(Data extracted from a collection)
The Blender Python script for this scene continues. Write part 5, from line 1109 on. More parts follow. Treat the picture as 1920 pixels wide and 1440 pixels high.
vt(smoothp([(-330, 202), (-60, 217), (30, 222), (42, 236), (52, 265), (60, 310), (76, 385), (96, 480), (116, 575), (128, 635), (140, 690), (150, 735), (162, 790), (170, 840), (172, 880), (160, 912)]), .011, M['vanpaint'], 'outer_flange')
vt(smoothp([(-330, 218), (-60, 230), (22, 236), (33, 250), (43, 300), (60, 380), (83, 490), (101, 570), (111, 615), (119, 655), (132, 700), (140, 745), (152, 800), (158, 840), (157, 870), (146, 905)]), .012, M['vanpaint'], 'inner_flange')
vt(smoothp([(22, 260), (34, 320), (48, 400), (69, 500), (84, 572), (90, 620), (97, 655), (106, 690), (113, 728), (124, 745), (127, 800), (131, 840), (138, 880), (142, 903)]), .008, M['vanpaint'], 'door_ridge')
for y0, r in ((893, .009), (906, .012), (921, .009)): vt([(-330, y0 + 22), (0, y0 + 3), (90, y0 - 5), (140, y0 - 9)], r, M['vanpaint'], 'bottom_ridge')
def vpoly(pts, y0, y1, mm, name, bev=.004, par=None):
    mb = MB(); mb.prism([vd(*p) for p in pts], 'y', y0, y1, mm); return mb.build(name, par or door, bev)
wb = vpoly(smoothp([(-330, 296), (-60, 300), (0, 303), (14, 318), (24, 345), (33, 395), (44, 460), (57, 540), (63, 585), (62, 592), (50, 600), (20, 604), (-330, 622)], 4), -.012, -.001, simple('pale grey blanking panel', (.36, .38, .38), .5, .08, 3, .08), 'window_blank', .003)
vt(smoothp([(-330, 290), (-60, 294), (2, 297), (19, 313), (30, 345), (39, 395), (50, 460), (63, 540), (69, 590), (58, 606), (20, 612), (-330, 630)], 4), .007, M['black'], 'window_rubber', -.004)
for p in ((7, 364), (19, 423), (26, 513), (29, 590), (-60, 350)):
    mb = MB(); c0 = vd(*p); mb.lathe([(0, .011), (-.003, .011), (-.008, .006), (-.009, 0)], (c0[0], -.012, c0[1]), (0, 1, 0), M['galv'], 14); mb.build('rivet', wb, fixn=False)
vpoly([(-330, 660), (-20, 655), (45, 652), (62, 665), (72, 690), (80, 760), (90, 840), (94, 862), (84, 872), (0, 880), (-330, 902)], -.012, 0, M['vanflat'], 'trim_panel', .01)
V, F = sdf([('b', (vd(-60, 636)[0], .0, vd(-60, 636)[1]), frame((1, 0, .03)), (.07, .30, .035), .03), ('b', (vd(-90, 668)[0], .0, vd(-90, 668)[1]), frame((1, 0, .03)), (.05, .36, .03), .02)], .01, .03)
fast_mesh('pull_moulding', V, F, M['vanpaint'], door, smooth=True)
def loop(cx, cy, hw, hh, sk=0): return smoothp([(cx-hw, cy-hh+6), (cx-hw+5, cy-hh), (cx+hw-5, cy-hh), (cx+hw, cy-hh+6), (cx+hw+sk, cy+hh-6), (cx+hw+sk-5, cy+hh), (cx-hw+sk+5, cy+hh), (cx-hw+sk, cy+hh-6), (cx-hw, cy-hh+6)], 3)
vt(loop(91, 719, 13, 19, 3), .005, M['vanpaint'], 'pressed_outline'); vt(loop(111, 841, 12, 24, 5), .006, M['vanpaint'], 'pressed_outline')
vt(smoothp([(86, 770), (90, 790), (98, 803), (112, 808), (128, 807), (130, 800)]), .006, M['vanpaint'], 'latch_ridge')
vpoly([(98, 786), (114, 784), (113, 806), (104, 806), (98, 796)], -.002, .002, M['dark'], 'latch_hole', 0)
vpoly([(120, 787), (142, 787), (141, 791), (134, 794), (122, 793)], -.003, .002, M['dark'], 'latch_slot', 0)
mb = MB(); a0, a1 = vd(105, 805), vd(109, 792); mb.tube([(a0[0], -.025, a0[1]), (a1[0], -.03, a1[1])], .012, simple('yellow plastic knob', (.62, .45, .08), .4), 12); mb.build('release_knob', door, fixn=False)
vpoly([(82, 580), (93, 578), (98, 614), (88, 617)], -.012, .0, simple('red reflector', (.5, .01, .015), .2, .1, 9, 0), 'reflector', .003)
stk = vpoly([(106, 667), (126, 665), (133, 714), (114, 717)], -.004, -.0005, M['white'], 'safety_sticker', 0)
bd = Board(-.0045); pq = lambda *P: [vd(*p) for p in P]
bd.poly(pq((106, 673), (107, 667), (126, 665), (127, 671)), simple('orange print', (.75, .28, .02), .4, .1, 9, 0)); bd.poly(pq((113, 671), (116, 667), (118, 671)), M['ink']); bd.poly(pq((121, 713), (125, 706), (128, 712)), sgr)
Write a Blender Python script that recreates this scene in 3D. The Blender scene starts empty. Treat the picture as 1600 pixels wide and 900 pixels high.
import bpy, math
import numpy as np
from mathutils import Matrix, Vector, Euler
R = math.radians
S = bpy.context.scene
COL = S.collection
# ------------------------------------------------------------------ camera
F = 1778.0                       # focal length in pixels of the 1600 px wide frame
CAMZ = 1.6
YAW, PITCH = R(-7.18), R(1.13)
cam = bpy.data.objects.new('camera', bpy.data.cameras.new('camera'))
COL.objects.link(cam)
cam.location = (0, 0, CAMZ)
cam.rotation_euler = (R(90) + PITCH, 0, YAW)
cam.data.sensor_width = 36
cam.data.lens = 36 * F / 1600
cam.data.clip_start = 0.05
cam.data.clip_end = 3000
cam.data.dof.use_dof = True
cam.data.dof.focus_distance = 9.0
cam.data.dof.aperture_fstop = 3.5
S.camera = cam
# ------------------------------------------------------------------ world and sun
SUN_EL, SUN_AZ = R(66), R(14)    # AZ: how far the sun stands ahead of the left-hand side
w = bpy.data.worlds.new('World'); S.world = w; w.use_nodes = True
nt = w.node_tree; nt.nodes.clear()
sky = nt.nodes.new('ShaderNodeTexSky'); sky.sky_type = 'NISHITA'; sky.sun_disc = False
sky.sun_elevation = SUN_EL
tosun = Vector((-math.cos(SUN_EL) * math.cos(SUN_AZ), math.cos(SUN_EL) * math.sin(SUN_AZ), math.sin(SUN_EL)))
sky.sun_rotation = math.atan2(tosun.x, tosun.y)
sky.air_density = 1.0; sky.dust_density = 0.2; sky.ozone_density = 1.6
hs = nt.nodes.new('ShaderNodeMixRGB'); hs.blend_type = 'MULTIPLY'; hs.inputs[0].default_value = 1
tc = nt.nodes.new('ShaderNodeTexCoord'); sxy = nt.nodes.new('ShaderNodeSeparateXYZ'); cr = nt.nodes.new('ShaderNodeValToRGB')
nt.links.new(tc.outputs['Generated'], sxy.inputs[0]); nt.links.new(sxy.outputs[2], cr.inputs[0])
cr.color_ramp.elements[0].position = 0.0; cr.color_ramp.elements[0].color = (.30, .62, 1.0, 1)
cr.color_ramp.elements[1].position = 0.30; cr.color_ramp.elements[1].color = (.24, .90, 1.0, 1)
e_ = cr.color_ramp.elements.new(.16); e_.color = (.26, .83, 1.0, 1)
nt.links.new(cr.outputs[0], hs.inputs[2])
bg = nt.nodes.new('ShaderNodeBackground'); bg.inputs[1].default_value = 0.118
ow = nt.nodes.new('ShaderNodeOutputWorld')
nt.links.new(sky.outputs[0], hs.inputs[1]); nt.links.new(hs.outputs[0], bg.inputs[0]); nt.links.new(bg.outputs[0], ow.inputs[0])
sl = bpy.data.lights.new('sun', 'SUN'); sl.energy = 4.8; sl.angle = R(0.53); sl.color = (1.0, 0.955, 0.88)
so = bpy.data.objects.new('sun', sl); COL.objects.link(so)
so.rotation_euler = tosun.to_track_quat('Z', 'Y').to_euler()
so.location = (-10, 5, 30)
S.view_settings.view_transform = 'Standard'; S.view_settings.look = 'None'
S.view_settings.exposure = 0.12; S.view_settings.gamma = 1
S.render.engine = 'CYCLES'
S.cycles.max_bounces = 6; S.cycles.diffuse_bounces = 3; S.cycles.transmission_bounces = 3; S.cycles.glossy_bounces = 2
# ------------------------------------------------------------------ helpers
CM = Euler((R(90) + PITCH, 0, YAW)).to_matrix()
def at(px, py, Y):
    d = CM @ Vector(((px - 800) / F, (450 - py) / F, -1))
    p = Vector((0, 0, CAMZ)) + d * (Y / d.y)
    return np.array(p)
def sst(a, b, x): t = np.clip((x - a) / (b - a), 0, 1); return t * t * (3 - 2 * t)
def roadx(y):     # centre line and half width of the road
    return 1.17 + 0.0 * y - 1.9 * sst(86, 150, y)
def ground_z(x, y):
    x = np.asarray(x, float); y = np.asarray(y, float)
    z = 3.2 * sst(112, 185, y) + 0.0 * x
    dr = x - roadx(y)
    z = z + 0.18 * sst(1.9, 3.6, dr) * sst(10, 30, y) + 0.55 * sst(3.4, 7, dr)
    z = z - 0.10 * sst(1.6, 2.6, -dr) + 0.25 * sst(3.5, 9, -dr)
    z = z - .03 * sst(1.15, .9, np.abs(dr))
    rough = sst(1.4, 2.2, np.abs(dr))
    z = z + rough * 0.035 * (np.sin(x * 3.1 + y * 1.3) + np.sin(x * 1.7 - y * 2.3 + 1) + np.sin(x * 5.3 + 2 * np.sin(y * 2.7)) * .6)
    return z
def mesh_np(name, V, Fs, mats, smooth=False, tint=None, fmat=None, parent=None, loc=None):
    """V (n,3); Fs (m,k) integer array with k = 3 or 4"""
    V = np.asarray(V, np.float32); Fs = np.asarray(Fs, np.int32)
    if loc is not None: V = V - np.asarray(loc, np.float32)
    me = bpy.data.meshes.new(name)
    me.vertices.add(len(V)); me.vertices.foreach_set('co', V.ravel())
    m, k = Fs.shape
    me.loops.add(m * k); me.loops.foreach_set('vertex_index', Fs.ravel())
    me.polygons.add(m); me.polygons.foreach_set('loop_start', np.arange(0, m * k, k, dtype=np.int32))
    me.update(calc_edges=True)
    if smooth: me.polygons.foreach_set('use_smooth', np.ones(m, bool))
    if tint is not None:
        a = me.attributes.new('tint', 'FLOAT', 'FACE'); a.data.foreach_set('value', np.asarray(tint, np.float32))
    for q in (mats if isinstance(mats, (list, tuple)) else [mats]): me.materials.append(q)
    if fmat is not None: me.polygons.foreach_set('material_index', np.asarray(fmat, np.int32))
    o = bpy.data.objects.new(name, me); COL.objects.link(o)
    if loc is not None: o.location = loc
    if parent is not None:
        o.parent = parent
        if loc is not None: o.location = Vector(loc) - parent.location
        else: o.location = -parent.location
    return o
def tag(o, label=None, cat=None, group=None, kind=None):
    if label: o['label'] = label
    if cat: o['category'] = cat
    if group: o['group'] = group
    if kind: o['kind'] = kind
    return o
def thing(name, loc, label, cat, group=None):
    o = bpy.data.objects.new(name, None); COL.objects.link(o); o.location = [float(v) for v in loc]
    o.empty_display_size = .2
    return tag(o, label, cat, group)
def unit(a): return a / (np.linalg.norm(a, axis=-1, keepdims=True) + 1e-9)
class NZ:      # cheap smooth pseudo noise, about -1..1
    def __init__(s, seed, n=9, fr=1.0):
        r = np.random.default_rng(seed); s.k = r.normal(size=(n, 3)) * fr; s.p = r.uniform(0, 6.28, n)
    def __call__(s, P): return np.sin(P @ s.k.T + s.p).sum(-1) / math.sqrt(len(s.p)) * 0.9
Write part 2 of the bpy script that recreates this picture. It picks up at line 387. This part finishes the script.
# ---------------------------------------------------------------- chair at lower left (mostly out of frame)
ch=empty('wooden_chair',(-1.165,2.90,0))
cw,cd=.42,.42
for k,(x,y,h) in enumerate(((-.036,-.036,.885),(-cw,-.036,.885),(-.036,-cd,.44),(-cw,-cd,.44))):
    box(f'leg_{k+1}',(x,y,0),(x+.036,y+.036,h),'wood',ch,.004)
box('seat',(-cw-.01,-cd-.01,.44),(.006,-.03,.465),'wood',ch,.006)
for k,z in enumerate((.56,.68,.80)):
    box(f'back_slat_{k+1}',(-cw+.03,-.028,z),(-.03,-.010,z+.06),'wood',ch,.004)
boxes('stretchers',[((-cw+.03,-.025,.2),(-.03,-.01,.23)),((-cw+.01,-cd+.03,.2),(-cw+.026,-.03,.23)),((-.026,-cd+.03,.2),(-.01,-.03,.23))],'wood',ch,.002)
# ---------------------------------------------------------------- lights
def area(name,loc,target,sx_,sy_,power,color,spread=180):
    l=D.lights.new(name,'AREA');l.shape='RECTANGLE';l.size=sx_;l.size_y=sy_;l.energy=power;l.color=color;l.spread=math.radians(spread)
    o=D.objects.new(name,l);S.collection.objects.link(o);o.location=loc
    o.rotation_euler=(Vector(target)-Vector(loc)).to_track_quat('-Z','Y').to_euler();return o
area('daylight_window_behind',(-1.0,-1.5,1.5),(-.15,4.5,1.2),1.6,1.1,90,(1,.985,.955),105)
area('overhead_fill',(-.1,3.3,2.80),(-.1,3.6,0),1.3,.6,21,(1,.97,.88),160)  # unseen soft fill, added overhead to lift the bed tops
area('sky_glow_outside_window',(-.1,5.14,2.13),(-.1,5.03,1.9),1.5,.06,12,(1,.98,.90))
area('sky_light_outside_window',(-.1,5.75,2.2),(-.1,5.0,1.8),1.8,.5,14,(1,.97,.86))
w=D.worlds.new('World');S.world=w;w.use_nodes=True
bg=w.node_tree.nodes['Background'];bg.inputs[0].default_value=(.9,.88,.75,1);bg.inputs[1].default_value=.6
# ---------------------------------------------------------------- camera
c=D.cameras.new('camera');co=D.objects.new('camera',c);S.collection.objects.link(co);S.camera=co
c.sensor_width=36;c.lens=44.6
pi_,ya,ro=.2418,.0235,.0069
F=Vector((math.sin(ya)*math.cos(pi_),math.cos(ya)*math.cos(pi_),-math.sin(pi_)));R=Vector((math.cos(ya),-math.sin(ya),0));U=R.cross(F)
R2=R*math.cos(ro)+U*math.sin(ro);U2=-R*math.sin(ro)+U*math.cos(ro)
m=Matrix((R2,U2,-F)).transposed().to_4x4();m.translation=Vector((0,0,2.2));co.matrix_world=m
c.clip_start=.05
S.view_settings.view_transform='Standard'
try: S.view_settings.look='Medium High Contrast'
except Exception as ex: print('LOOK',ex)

Work to complete:
From the data above, copy each line where the string "Treat" appears.

Correct response:
The Blender Python script for this scene continues. Write part 5, from line 1109 on. More parts follow. Treat the picture as 1920 pixels wide and 1440 pixels high.
Write a Blender Python script that recreates this scene in 3D. The Blender scene starts empty. Treat the picture as 1600 pixels wide and 900 pixels high.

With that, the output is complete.